Mas neste texto Hugo de S. Vitor distingue também dois
modos de conhecimento, que se seguem ao dia do temor.Ao primeiro
ele chama apenas de dia da verdade; diz, porém, que a claridade
deste dia ainda não é perfeita.
Para que a claridade seja plena, diz Hugo, a caridade
tem que se acrescentar à verdade. Isto não significa que os que
viviam no dia da verdade não fossem movidos pela caridade; ao
contrário, já os que viviam no dia do temor possuíam a caridade,
pois viviam na graça; com mais razão aqueles que vivem o dia da
verdade vivem também na caridade.
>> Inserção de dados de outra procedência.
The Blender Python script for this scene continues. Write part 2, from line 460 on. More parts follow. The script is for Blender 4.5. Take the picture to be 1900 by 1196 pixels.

Se, portanto, Hugo afirma que à
verdade deve-se acrescentar a caridade, isto significa que ele
está se referindo a uma caridade mais eminente do que as
anteriores, tão eminente que se torna a nota manifestamente
distintiva do terceiro dia, ao qual Hugo chama de dia do amor.
Somente quando a caridade se torna perfeita, continua Hugo, é que
toda a verdade é perfeitamente manifestada.
Hugo de S. Vitor, portanto, está descrevendo uma forma
mais perfeita de conhecimento que é alcançada no terceiro e
último dia da vida espiritual, a qual provém da caridade. Esta
caridade, segundo ele, provém do Espírito Santo, pois Hugo cita a
passagem de São João na qual o Cristo diz que, quando viesse o
Espírito da verdade, ensinaria toda a verdade. Este Espírito da
verdade, diz Hugo, vem no terceiro dia, o dia do amor.